===== PROVIDED DATA =====
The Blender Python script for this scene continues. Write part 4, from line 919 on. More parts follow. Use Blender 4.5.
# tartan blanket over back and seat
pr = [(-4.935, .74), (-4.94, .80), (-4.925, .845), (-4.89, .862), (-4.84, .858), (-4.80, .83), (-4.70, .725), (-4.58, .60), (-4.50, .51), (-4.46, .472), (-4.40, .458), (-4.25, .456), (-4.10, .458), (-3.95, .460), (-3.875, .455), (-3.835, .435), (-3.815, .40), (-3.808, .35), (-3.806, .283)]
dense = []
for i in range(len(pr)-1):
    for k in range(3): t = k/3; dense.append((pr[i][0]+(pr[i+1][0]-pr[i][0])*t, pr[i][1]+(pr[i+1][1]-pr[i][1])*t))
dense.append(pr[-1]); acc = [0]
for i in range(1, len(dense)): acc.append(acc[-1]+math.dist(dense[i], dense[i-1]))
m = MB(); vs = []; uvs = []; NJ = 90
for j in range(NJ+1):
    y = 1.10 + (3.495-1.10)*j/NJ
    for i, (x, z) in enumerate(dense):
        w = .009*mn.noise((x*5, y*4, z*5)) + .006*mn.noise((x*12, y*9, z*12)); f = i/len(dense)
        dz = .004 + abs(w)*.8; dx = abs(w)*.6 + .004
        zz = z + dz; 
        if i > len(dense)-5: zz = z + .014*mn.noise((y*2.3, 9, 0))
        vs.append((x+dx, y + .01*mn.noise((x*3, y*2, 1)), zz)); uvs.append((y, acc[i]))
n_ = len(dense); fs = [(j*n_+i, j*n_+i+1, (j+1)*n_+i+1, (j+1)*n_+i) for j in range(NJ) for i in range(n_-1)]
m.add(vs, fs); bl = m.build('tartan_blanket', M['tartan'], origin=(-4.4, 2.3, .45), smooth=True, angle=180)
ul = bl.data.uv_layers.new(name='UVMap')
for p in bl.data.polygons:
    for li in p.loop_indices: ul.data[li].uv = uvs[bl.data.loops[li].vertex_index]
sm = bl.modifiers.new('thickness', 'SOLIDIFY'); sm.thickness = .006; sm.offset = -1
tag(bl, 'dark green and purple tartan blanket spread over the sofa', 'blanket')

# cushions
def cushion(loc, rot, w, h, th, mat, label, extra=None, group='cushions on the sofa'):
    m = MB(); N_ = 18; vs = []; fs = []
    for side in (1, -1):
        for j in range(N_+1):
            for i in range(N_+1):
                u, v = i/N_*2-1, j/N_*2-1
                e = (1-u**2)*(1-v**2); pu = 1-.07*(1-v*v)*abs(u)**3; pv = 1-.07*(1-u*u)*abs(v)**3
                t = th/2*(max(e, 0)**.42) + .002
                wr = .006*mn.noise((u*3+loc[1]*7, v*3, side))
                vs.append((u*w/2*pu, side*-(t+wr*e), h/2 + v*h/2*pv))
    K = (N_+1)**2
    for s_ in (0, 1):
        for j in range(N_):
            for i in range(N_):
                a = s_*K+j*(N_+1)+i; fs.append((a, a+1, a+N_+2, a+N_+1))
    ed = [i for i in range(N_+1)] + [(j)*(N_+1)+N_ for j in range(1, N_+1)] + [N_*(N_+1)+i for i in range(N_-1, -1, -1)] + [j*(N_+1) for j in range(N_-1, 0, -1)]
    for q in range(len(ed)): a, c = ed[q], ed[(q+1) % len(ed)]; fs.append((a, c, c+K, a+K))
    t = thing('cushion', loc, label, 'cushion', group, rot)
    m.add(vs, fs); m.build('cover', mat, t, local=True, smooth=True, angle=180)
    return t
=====
_EXERCISE OBJECTIVE_.
Extract the listing in its entirety, matching it exactly.

_WRITTEN REPLY_.
The Blender Python script for this scene continues. Write part 4, from line 919 on. More parts follow. Use Blender 4.5.
# tartan blanket over back and seat
pr = [(-4.935, .74), (-4.94, .80), (-4.925, .845), (-4.89, .862), (-4.84, .858), (-4.80, .83), (-4.70, .725), (-4.58, .60), (-4.50, .51), (-4.46, .472), (-4.40, .458), (-4.25, .456), (-4.10, .458), (-3.95, .460), (-3.875, .455), (-3.835, .435), (-3.815, .40), (-3.808, .35), (-3.806, .283)]
dense = []
for i in range(len(pr)-1):
    for k in range(3): t = k/3; dense.append((pr[i][0]+(pr[i+1][0]-pr[i][0])*t, pr[i][1]+(pr[i+1][1]-pr[i][1])*t))
dense.append(pr[-1]); acc = [0]
for i in range(1, len(dense)): acc.append(acc[-1]+math.dist(dense[i], dense[i-1]))
m = MB(); vs = []; uvs = []; NJ = 90
for j in range(NJ+1):
    y = 1.10 + (3.495-1.10)*j/NJ
    for i, (x, z) in enumerate(dense):
        w = .009*mn.noise((x*5, y*4, z*5)) + .006*mn.noise((x*12, y*9, z*12)); f = i/len(dense)
        dz = .004 + abs(w)*.8; dx = abs(w)*.6 + .004
        zz = z + dz; 
        if i > len(dense)-5: zz = z + .014*mn.noise((y*2.3, 9, 0))
        vs.append((x+dx, y + .01*mn.noise((x*3, y*2, 1)), zz)); uvs.append((y, acc[i]))
n_ = len(dense); fs = [(j*n_+i, j*n_+i+1, (j+1)*n_+i+1, (j+1)*n_+i) for j in range(NJ) for i in range(n_-1)]
m.add(vs, fs); bl = m.build('tartan_blanket', M['tartan'], origin=(-4.4, 2.3, .45), smooth=True, angle=180)
ul = bl.data.uv_layers.new(name='UVMap')
for p in bl.data.polygons:
    for li in p.loop_indices: ul.data[li].uv = uvs[bl.data.loops[li].vertex_index]
sm = bl.modifiers.new('thickness', 'SOLIDIFY'); sm.thickness = .006; sm.offset = -1
tag(bl, 'dark green and purple tartan blanket spread over the sofa', 'blanket')

# cushions
def cushion(loc, rot, w, h, th, mat, label, extra=None, group='cushions on the sofa'):
    m = MB(); N_ = 18; vs = []; fs = []
    for side in (1, -1):
        for j in range(N_+1):
            for i in range(N_+1):
                u, v = i/N_*2-1, j/N_*2-1
                e = (1-u**2)*(1-v**2); pu = 1-.07*(1-v*v)*abs(u)**3; pv = 1-.07*(1-u*u)*abs(v)**3
                t = th/2*(max(e, 0)**.42) + .002
                wr = .006*mn.noise((u*3+loc[1]*7, v*3, side))
                vs.append((u*w/2*pu, side*-(t+wr*e), h/2 + v*h/2*pv))
    K = (N_+1)**2
    for s_ in (0, 1):
        for j in range(N_):
            for i in range(N_):
                a = s_*K+j*(N_+1)+i; fs.append((a, a+1, a+N_+2, a+N_+1))
    ed = [i for i in range(N_+1)] + [(j)*(N_+1)+N_ for j in range(1, N_+1)] + [N_*(N_+1)+i for i in range(N_-1, -1, -1)] + [j*(N_+1) for j in range(N_-1, 0, -1)]
    for q in range(len(ed)): a, c = ed[q], ed[(q+1) % len(ed)]; fs.append((a, c, c+K, a+K))
    t = thing('cushion', loc, label, 'cushion', group, rot)
    m.add(vs, fs); m.build('cover', mat, t, local=True, smooth=True, angle=180)
    return t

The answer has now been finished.